As Singapore bucks global downturn, 6 in 10 say property is unaffordable
- Price jumps have been fuelled by a supply shortage coupled with demand spikes from locals looking to upgrade and an influx of well-to-do foreigners
- Surging property prices pose a challenge for the ruling People’s Action Party, whose achievements include the highest public housing rate in the world

Nearly six in 10 people who want to rent or buy said they find property becoming more unaffordable, according to a poll of 790 respondents conducted in July by 99 Group, which operates online home rental portals.
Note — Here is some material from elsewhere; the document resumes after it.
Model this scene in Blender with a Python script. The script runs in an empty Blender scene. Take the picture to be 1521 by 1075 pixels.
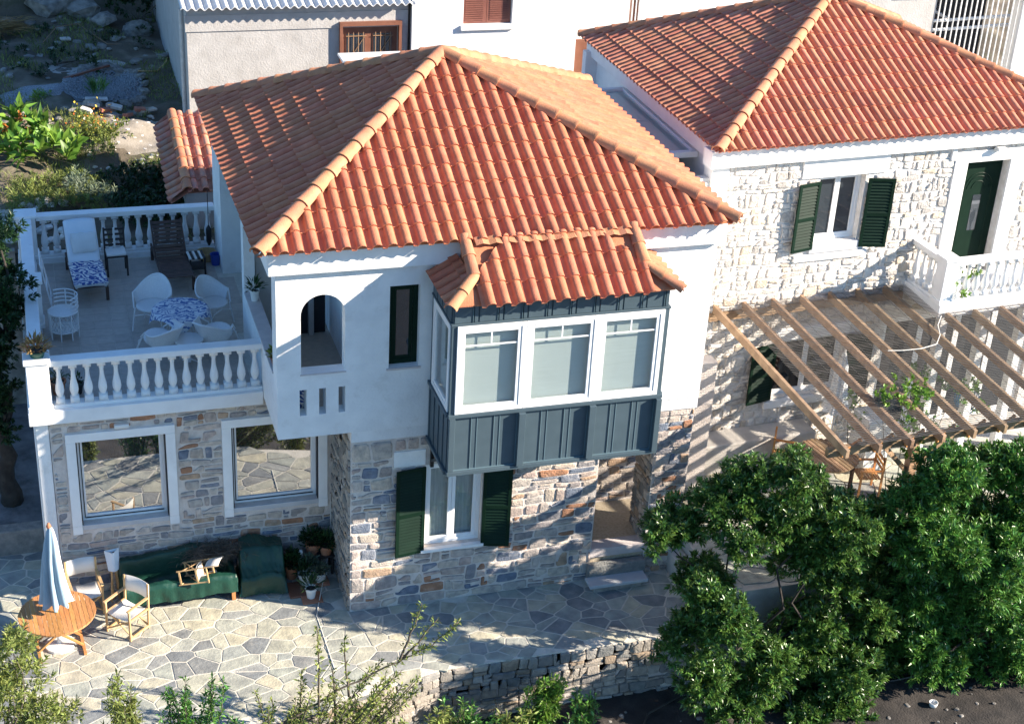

“Interest rate hikes do not seem to have a significant impact on new home sales” in Singapore, said Christine Sun, senior vice-president of research & analytics at OrangeTee & Tie Pte, a local real estate agency. Property prices, she added, are “more supply-driven rather than sentiment-driven.”
Authorities are taking notice. The government introduced curbs last year to cool home prices that surged the most in a decade. Officials also announced tax increases on high-end properties during the annual budget this year, and plan to increase the supply of private homes.
Despite a brief slowdown, residential prices have rebounded and grew at a faster pace than expected in the second quarter, climbing 3.5 per cent.
Wealthy locals and high-earners moving to the city state are pushing up prices, said Alan Cheong, executive director of research at Savills Plc. Singapore’s rent surged the most among 30 cities globally in the first half, tying with New York. The nation said last month it would try to woo highly paid expats with a new visa.